Many people have a life insurance plan through work as part of their overall employee benefits package. It’s a nice benefit to have, but it’s often considered to be adequate coverage by millions of people who don’t have an accurate picture of what their life insurance needs actually are. The thought is often, I have life insurance at work – I’m covered.
Not necessarily.
Even if the coverage is sufficient (but again it almost never is), there are other factors that make employer life insurance plans good as a supplement, but never as the primary policy that you are relying on to protect your family in the event of your death.
Most employer plans offer a flat amount of coverage
Let’s face it, when it comes to making a decision to take a job or not, the amount of the life insurance the employer is offering is seldom a factor in the decision – let alone a deal-breaker. Most employers offer an amount of life insurance that’s more of an after thought than a legitimate policy. And due to IRS regulations, most plans cap out at $50,000, after which you have to begin paying the cost of the policy out of your own pocket.
$50,000 of life insurance is a good benefit to have – especially if you don’t have to pay for it. But it’s seriously below what the average person needs, and nowhere close to what you need if you have a family. It works as an extra plan, but it’s not nearly enough to think of yourself as being adequately insured.
Employer plans are “one size fits all” and may not meet your needs
Life insurance plans come with all sorts of riders that are established to customize a plan to meet an individual’s needs. For example, you can add a mortgage term rider if you have a mortgage that you want to have paid off upon your death. You can also add term riders to whole life plans to provide a greater level of coverage if you have young children.
Employer plans tend to be a single plan with basic coverage. Your employer is not in the insurance business, and won’t or can’t tailor a plan that will meet all of your needs. The coverage they do offer is usually an amount sufficient for them to be competitive in attracting employees, but not to meet anyone’s life insurance needs.

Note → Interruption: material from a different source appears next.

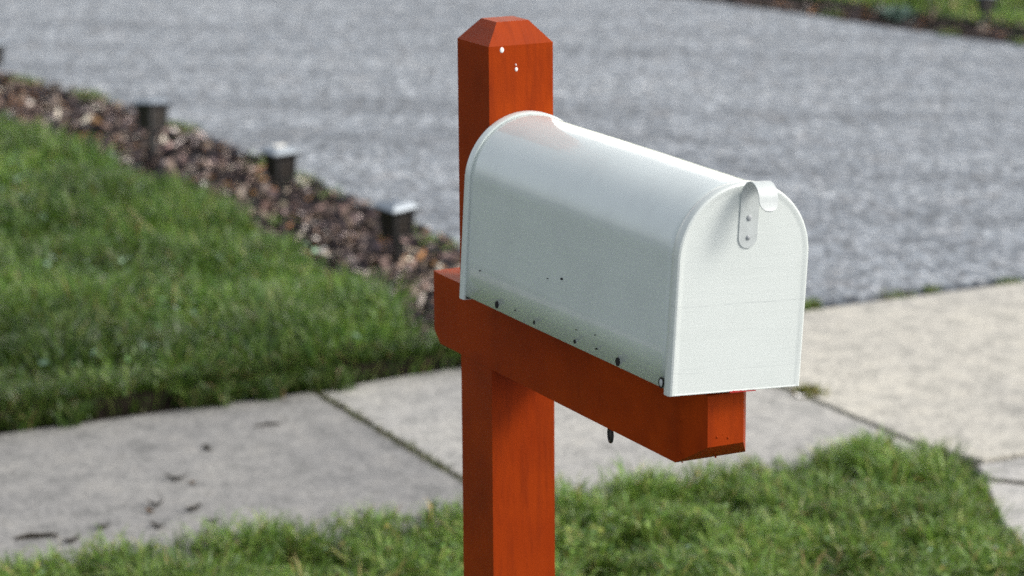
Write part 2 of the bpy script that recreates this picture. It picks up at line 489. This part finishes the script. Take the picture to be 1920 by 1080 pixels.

If you lose your job, you’ll lose your life insurance too
If you quit your job or get fired, you can continue on your employers health insurance through the COBRA plan. But you will lose your life insurance policy the minute you are separated from your employer.
Not only will this send you out looking to replace your policy, but it will do so at a time when you may not have a job to pay the premiums. If that makes you nervous, it will present a problem for a new life insurance company too. They’ll want to know how you’ll pay the premiums, and may not be so confident that you’ll be able to do that with an unemployment checks alone.
It’s best to lock in your rates as early in life as possible
Employer life insurance plans tend to be standard. Even if you have to pay part or all of the premium yourself, it will be flat rate that everyone pays as a result of being in the plan. This is the exact opposite of what you have to pay for a private plan.
Insurance companies use several criteria to establish the premiums that you will pay for a life insurance policy. One of the biggest is your age. If you’ve been relying on your employer plan to cover your life insurance needs through the company plan, valuable years may be passing, robbing you of the ability to get lower cost coverage earlier in life.
Think of your employer plan as nothing more than a supplement
Even if you have an employer plan – and certainly you should take it if it’s offered – you should still have your own plan outside of work. Think of your private plan as your permanent life insurance policy and your employer plan as a supplement. Maybe even as a temporary supplement.
Your private policy will allow you to lock in the premium level at a an early age, to have the amount of coverage that you truly need, to add supplements that you consider necessary to your personal circumstances, and to have lifelong coverage.
Having both a private plan and employer plan is an excellent combination. But between the two, the private plan is the more necessary one. If you don’t have your own private life insurance plan, start the process of getting one today.